* _Written problem_: Pick out and copy every line below that has the word "finishes".
══ Records shown ══
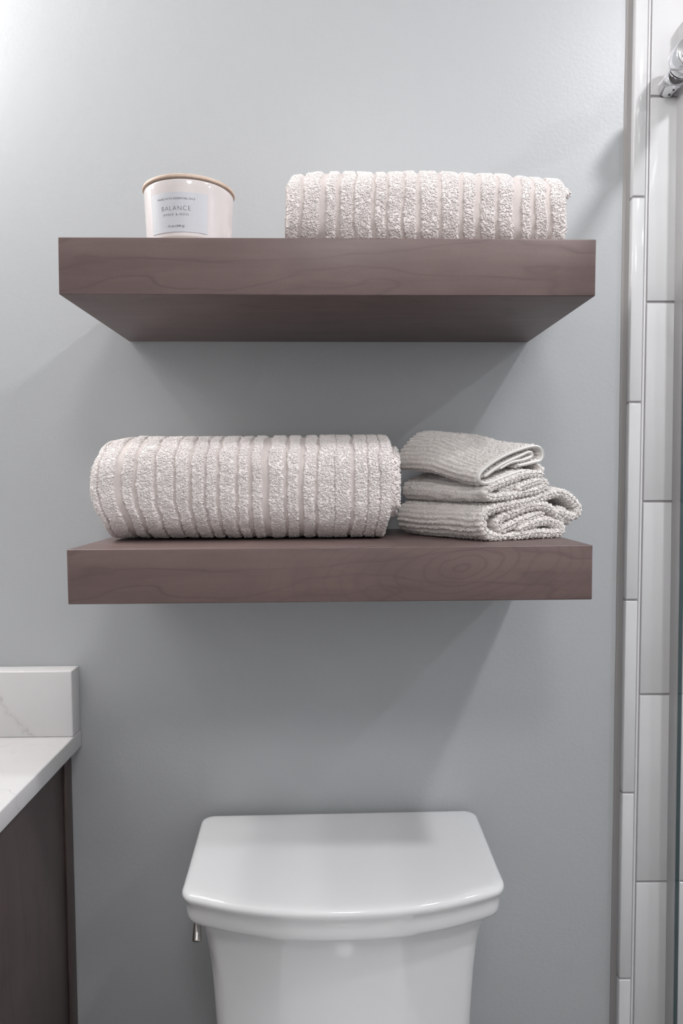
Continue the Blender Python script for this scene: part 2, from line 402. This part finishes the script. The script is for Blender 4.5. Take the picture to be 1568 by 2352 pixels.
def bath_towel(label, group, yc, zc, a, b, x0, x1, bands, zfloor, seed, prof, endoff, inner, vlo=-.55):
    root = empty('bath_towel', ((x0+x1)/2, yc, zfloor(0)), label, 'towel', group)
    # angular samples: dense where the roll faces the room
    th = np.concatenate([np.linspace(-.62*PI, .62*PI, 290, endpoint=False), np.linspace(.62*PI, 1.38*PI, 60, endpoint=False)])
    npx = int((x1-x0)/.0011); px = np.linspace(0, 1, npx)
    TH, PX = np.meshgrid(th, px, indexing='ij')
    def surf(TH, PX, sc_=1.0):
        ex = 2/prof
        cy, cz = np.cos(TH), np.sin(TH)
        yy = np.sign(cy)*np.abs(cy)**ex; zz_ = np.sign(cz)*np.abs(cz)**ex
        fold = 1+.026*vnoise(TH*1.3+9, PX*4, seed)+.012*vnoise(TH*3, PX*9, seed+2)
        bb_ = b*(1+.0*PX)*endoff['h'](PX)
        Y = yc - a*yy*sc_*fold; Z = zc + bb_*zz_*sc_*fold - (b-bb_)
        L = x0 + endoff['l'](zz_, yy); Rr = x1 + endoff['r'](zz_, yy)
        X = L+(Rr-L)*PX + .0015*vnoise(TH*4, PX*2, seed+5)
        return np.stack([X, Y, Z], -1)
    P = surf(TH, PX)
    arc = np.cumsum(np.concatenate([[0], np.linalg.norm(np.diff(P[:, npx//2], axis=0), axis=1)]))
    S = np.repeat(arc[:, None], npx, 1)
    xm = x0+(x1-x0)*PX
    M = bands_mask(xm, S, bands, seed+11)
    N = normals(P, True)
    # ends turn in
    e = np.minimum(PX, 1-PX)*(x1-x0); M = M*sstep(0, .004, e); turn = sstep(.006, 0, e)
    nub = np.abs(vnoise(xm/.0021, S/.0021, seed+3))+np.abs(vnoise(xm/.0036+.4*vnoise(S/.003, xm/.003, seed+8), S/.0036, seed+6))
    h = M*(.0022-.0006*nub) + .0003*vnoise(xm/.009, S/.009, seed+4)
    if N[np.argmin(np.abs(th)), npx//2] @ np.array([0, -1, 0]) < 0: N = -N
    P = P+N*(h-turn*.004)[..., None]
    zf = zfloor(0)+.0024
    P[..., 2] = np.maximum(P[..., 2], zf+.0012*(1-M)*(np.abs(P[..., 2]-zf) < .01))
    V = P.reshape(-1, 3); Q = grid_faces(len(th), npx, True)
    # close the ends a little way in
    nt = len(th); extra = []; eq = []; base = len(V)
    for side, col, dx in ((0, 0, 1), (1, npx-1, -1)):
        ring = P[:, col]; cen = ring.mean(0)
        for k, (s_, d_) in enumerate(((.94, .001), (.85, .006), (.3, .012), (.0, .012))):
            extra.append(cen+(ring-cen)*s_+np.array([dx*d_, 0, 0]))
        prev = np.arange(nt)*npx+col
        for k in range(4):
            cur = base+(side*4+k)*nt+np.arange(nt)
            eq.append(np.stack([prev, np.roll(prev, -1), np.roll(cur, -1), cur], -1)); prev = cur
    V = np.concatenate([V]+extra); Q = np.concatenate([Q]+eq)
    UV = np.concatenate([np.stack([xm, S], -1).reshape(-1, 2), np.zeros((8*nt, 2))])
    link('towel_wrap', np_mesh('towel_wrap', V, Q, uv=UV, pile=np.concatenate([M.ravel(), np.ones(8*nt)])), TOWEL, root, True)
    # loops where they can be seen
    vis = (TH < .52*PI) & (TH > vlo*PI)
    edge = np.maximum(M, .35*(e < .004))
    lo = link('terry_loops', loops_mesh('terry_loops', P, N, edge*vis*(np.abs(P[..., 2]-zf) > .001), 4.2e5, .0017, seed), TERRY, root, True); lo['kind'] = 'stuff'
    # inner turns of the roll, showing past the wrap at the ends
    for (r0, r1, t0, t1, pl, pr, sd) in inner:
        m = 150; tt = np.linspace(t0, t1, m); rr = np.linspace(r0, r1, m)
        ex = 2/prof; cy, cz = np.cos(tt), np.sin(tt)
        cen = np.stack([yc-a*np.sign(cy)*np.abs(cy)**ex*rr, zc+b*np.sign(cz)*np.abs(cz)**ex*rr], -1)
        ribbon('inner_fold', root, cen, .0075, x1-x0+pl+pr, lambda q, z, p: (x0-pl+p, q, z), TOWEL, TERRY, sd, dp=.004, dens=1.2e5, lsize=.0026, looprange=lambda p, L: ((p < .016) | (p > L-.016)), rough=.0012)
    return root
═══
══ Records shown ══
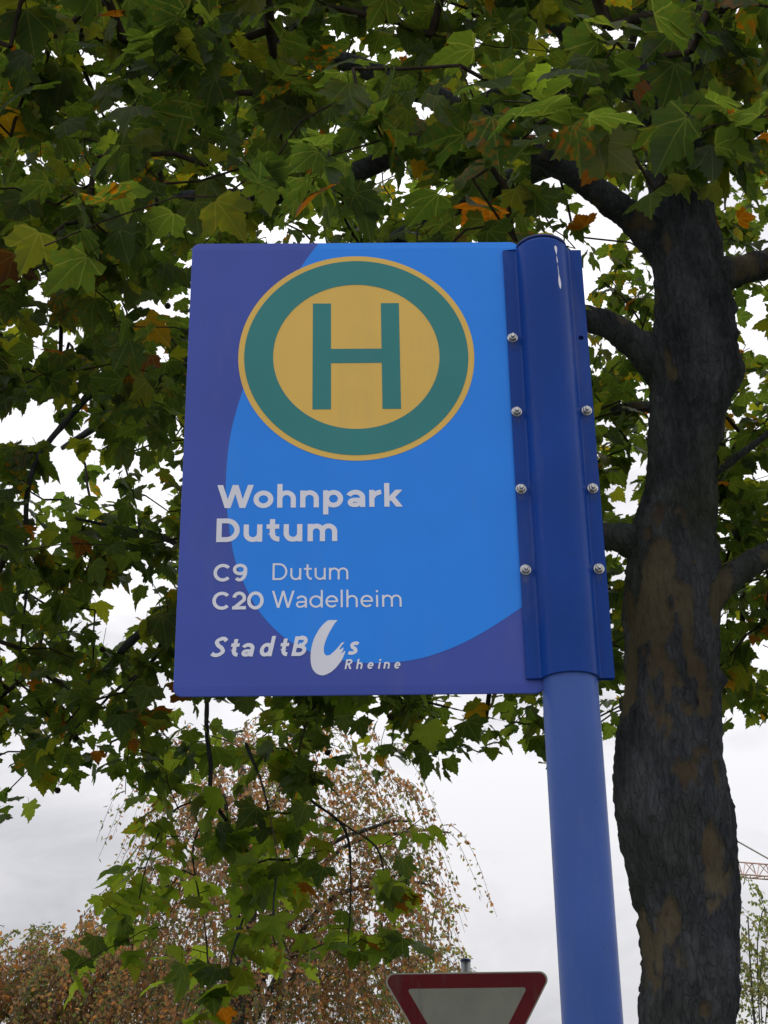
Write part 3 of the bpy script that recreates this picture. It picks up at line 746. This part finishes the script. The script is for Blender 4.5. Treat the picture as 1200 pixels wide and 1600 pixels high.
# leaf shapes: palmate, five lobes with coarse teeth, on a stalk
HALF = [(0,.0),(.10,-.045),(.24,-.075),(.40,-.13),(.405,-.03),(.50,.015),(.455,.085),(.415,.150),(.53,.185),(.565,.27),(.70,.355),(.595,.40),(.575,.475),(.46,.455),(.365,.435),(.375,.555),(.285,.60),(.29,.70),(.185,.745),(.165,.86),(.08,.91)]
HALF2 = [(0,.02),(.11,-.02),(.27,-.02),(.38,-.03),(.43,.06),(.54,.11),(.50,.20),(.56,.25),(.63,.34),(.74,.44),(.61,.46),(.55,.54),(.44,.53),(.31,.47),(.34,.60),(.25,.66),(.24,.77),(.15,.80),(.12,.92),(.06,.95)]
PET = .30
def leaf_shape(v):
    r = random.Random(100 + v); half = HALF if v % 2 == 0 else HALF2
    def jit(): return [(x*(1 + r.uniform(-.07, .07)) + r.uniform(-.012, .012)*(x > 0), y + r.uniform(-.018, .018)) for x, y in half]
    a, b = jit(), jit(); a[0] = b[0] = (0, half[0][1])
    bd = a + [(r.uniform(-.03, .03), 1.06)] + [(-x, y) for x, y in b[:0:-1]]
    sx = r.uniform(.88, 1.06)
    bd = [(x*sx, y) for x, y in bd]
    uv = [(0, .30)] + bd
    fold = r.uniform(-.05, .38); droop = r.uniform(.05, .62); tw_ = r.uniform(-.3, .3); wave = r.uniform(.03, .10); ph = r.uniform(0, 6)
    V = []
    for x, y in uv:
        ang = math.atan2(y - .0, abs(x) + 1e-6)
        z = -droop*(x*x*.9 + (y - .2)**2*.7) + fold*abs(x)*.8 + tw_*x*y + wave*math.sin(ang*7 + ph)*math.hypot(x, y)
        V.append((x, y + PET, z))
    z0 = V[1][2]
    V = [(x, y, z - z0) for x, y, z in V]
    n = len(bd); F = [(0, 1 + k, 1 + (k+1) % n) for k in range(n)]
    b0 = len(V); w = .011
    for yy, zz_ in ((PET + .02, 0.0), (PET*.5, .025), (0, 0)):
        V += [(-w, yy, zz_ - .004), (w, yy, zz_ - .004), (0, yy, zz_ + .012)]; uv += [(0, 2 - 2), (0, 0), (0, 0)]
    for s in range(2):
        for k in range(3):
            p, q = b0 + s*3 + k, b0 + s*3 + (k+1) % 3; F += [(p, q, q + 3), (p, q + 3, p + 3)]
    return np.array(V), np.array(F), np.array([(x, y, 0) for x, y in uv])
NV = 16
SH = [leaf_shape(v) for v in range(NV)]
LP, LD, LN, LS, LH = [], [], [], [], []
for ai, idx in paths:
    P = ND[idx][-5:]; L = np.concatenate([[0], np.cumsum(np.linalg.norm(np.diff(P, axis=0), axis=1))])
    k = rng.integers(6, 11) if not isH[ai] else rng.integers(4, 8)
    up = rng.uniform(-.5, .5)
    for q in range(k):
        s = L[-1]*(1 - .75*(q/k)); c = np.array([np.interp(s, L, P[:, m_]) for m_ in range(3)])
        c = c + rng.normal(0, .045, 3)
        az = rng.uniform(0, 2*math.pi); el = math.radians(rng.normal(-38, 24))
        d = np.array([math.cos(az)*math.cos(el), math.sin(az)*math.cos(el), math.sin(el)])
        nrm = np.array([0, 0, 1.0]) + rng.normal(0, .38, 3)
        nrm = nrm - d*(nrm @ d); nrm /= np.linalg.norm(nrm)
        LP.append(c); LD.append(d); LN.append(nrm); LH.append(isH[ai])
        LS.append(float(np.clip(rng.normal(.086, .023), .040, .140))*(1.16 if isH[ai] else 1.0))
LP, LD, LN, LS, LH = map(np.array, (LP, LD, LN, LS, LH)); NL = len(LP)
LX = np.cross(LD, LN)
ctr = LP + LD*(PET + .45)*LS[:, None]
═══
* _Result of the task_:
Continue the Blender Python script for this scene: part 2, from line 402. This part finishes the script. The script is for Blender 4.5. Take the picture to be 1568 by 2352 pixels.
Write part 3 of the bpy script that recreates this picture. It picks up at line 746. This part finishes the script. The script is for Blender 4.5. Treat the picture as 1200 pixels wide and 1600 pixels high.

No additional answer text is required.